Monday, May. 26, 1941
Who Fumbled Aluminum
If the U.S. by terrific effort attains an aluminum ingot capacity of 600,000 tons (up 420,000 tons from 1940) by next year, and cuts off all aluminum for civil and indirect military uses, it may have barely enough for direct military needs. Such was the consensus of testimony last week before Senator Harry Truman's committee investigating the state of U.S. defense. But what really interested the committee was why the Army, Navy, defense production agencies and the aluminum industry itself all failed to recognize that fact last fall.
One of the prize witnesses was Richard S. Reynolds, whose Reynolds Metals Co. has long been a customer and is now becoming a competitor of Aluminum Co. of America. Said he: "In the late spring of 1940, when Germany invaded the Low Countries, I became very much concerned . . . convinced in my mind that this would be a light metal war. . . . [I called on] Mr. Arthur V. Davis, chairman of the board of the Aluminum Co. of America . . . and ex plained that I felt that Germany, her allies and conquered territories . . . could produce three times the aluminum that his company was producing in America, and I stated that I thought he should inform our Government of the true situation and not permit us to be caught in the same position as France. I urged him to ask for Government funds sufficient to enable his company to produce 1,000,000,000 lb. of aluminum. . . . Mr. Davis expressed himself that he felt I was unnecessarily alarmed, and that he could not make this recommendation, stating that in his opinion there was ample aluminum and that there would be no shortage."
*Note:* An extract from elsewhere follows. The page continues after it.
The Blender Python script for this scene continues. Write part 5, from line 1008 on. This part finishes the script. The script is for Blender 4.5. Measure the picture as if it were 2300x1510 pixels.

Witness Reynolds told how he got RFC to make his company a loan to build two new plants (now nearly completed) which will have a capacity of 60,000 tons of primary aluminum per year and give Alcoa its first substantial competition. He also told how he arranged to buy Government power from TVA in Alabama and Bonneville Dam on the Pacific Coast (as Alcoa has now done). Alabama's Senator Lister Hill then asked: ". . . Did you get any cooperation from the Defense Commission?"
Mr. Reynolds: "Well, I don't think this is the time and place to bring that up. I am sure that they were sincere in their opinion that there was ample aluminum. . . . They are thoroughly aroused at the moment."
Senator Hill: "They certainly weren't aroused at the time you went there and talked to them [last fall]. . . ."
Mr. Reynolds: "No, they really objected, because they said it wouldn't be needed. . . ."
Alcoa's Davis and OPM's Edward Stettinius, on whose judgment this testimony reflected, did not testify last week. Other testimony: > A young OPM economist, Grenville R. Holden, testified that although he had no special knowledge of aluminum production, he passed on aluminum matters. He had a distinct preference for Alcoa, had a hard time explaining why an offer by Detroit's Bohn Aluminum and Brass Corp. to build new capacity was rejected. > Said the chief Alcoa witness, senior Vice President G. R. Gibbons: "No corporation in the U.S. has . . . done more [than Alcoa] . . . in the way of stepping right up and doing what it could for the defense in expending its own money or someone else's money, and in doing what it could to increase the output. Our capital has practically been doubled in what we have in this business. We have gotten to the end of our rope; . . . we have spent $200,000,000 and our credit is still good; we hope we will be able to finance [further expansion]; we haven't financed it." > When Mr. Stettinius announced last November that there would be enough aluminum for civilian and military needs and some to spare, Alcoa was already delaying deliveries on some of its civilian orders. Mr. Gibbons said that the Stettinius office so far as he knew had not consulted Alcoa before issuing the statement, and that Alcoa did not feel called upon to correct the estimate. > Committee Counsel Hugh Fulton declared that Alcoa had "refused" to make the deliveries (particularly to Mr. Reynolds' company, which had previously processed Alcoa aluminum and was then looming as a competitor). Said Mr. Gibbons, denying the charges: "You use such hard words, Mr. Fulton, you make me flinch."